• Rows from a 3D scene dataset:

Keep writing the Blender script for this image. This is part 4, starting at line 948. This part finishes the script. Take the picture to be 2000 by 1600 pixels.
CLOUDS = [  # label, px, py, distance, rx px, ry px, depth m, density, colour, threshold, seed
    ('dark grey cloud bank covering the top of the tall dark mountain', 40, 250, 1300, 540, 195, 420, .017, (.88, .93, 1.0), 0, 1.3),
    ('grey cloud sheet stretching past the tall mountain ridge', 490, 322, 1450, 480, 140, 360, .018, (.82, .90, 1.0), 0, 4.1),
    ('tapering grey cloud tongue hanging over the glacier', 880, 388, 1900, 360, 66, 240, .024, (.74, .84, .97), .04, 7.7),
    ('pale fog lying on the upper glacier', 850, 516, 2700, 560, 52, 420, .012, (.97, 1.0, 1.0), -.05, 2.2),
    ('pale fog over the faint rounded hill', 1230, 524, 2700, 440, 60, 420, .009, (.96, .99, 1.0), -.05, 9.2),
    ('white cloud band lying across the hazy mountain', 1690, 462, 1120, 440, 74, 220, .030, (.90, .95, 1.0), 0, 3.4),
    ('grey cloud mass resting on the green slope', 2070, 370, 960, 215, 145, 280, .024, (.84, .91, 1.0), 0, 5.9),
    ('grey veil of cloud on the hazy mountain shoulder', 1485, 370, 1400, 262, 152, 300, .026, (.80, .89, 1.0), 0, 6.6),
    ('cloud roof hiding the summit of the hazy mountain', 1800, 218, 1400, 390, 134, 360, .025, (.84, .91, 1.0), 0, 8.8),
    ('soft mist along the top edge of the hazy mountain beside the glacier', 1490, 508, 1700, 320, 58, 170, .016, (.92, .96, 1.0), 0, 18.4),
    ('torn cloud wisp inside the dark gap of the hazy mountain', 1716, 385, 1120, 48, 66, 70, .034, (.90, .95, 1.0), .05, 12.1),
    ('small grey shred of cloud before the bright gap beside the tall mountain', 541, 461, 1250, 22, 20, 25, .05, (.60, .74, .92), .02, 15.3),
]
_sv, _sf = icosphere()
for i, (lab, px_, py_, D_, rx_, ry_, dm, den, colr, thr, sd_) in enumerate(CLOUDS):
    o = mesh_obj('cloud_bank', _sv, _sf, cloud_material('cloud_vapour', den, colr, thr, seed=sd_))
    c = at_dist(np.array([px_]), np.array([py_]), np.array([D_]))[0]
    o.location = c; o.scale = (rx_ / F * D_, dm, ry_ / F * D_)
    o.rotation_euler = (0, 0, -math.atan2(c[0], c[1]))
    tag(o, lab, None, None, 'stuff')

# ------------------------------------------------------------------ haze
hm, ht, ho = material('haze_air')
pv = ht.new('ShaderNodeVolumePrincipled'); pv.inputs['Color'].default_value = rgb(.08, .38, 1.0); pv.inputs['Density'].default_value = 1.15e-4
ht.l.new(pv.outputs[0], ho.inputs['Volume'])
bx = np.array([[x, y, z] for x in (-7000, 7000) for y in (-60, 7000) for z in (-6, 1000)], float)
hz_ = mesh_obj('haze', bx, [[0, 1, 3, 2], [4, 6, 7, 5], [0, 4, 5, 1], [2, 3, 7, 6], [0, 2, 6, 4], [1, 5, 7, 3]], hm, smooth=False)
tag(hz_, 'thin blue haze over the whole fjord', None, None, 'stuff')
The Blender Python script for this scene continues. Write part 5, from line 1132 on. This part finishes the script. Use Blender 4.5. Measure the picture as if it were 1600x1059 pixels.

• What is required:
In the entries above, find each line with the word "pixels" and show it.

• The answer:
Keep writing the Blender script for this image. This is part 4, starting at line 948. This part finishes the script. Take the picture to be 2000 by 1600 pixels.
The Blender Python script for this scene continues. Write part 5, from line 1132 on. This part finishes the script. Use Blender 4.5. Measure the picture as if it were 1600x1059 pixels.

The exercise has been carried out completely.